Do shocks from other bikes fit? Seen ones for bandits, GSXRs etc.

northwind
14-03-06, 01:48 PM
There's more to it than physically fitting, you might find differences in valving and spring rate too. Though you might not ;) I don'tknow part numbers etc tbh, I stopped looking after I got my own sorted.

Robw#70
14-03-06, 08:40 PM
Rob - got the springs from JHS, now have learned that linear ones would have been better, not yet done anything about it. "Trouble" - you said you found the emulators harsh for road use, not what I found, just giving my opinion.
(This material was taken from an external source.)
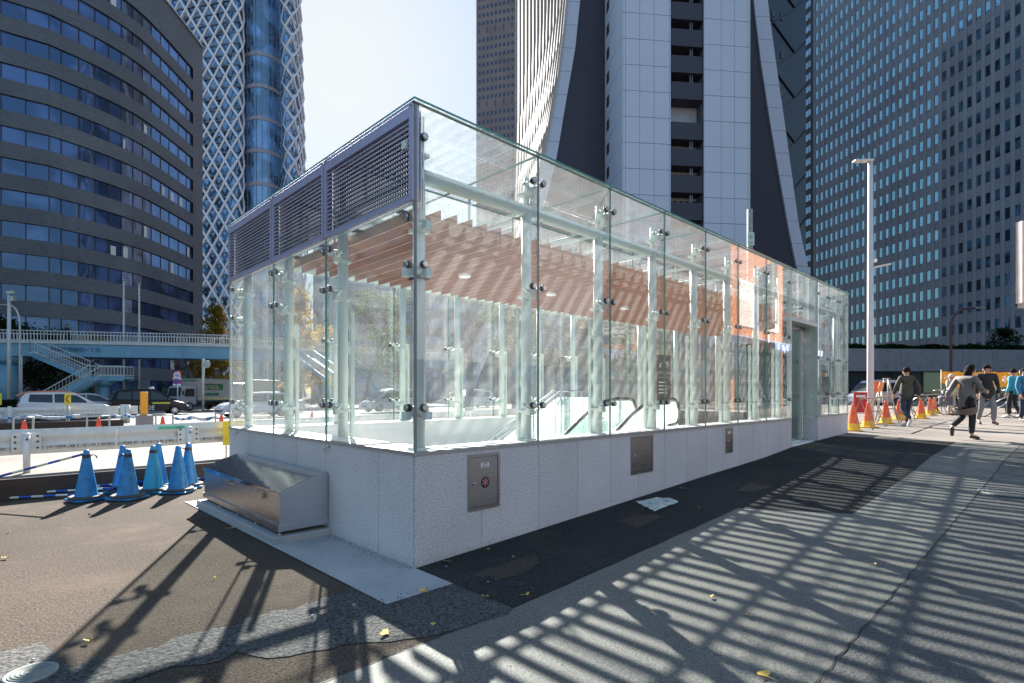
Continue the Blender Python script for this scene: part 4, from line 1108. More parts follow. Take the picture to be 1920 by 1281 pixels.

I thought the comp damping was a load better than stock on lumpy roads.


Just found that to get a good setup for fast road/trackday(not just sv's) it looses the plush ride a bit at around 50mph and below, especially with emulators as the spring preload on the emulator only adjusts the 'start' rate of the compression damping, over 2 1/2 turns this is noticeable at low speed (your progressive springs help to reduce this btw), the compression damping itself is dictated by the weight of the spring (on the emulator) and the weight of oil used.

:P

johnnyrod
15-03-06, 12:24 PM
Could be why I've not noticed any probs then - also I like it fairly soft so maybe this has helped out there too. To go much further I think it would be worth going the cartridge way of Northwind/SVRacer using GSXR bits.

For pulling out the emulators - not tried a magnet, the grabber I have has claws, operates a bit like a camera cable release.

You can retrofit the adjuster fork tops from the 2000 (?) onwards curvy, these can be bought from JHS or other people too. You need the adjuster tops, and a shim (big washer) to go between the adjuster and spacer tube. The spacer tube will need cutting down by an appropriate amount as the adjuster caps are longer. You can set preload by cutting the spacer tube only but this is a bit crude, particularly if like me you have progressive springs where you need to twiddle a lot to get it right.